INFORMATION PROVIDED:
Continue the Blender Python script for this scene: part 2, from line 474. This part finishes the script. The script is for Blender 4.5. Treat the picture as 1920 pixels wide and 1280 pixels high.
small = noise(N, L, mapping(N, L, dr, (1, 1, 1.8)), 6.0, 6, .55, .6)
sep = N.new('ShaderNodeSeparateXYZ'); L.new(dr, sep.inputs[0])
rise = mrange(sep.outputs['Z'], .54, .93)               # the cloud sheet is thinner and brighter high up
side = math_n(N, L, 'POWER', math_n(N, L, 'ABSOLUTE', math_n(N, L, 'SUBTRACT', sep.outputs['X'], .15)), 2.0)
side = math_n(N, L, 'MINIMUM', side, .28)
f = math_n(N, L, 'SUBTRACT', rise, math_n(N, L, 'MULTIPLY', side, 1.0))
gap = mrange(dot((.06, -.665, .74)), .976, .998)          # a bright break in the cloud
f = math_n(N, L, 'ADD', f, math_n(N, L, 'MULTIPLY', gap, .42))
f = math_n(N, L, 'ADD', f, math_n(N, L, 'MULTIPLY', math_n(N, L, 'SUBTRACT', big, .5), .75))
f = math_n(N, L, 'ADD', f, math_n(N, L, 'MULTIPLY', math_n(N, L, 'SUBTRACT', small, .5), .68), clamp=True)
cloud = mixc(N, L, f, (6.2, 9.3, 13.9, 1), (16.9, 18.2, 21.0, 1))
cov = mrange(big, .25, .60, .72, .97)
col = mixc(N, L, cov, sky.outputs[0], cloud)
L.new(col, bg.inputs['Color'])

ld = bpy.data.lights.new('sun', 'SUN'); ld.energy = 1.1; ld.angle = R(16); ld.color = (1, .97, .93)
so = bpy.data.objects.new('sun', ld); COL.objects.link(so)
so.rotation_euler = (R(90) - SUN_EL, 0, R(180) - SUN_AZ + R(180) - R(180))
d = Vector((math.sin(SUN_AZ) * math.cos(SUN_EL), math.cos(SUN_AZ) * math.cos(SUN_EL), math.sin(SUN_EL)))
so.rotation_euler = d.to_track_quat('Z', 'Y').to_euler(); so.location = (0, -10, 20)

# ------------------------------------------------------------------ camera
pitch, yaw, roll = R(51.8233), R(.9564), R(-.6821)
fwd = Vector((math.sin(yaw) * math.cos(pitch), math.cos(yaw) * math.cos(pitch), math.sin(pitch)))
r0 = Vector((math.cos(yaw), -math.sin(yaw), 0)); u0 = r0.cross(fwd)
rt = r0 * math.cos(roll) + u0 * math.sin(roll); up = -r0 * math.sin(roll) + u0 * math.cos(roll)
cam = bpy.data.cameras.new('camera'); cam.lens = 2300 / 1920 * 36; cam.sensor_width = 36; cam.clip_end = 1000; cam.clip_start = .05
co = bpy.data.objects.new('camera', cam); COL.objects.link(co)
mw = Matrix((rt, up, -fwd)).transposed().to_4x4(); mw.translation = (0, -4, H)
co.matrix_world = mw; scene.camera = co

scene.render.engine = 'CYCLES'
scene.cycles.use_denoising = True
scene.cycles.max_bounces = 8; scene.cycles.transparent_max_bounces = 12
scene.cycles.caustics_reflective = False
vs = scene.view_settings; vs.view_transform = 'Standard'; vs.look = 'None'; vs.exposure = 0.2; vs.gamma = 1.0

TASK REQUIREMENTS:
Starting at the first line of the data above, please restate word for word every line up to and including the one that holds "so.rotation_euler = d.to_track_quat('Z', 'Y').to_euler();", and add nothing else.

TASK SOLUTION:
Continue the Blender Python script for this scene: part 2, from line 474. This part finishes the script. The script is for Blender 4.5. Treat the picture as 1920 pixels wide and 1280 pixels high.
small = noise(N, L, mapping(N, L, dr, (1, 1, 1.8)), 6.0, 6, .55, .6)
sep = N.new('ShaderNodeSeparateXYZ'); L.new(dr, sep.inputs[0])
rise = mrange(sep.outputs['Z'], .54, .93)               # the cloud sheet is thinner and brighter high up
side = math_n(N, L, 'POWER', math_n(N, L, 'ABSOLUTE', math_n(N, L, 'SUBTRACT', sep.outputs['X'], .15)), 2.0)
side = math_n(N, L, 'MINIMUM', side, .28)
f = math_n(N, L, 'SUBTRACT', rise, math_n(N, L, 'MULTIPLY', side, 1.0))
gap = mrange(dot((.06, -.665, .74)), .976, .998)          # a bright break in the cloud
f = math_n(N, L, 'ADD', f, math_n(N, L, 'MULTIPLY', gap, .42))
f = math_n(N, L, 'ADD', f, math_n(N, L, 'MULTIPLY', math_n(N, L, 'SUBTRACT', big, .5), .75))
f = math_n(N, L, 'ADD', f, math_n(N, L, 'MULTIPLY', math_n(N, L, 'SUBTRACT', small, .5), .68), clamp=True)
cloud = mixc(N, L, f, (6.2, 9.3, 13.9, 1), (16.9, 18.2, 21.0, 1))
cov = mrange(big, .25, .60, .72, .97)
col = mixc(N, L, cov, sky.outputs[0], cloud)
L.new(col, bg.inputs['Color'])

ld = bpy.data.lights.new('sun', 'SUN'); ld.energy = 1.1; ld.angle = R(16); ld.color = (1, .97, .93)
so = bpy.data.objects.new('sun', ld); COL.objects.link(so)
so.rotation_euler = (R(90) - SUN_EL, 0, R(180) - SUN_AZ + R(180) - R(180))
d = Vector((math.sin(SUN_AZ) * math.cos(SUN_EL), math.cos(SUN_AZ) * math.cos(SUN_EL), math.sin(SUN_EL)))
so.rotation_euler = d.to_track_quat('Z', 'Y').to_euler(); so.location = (0, -10, 20)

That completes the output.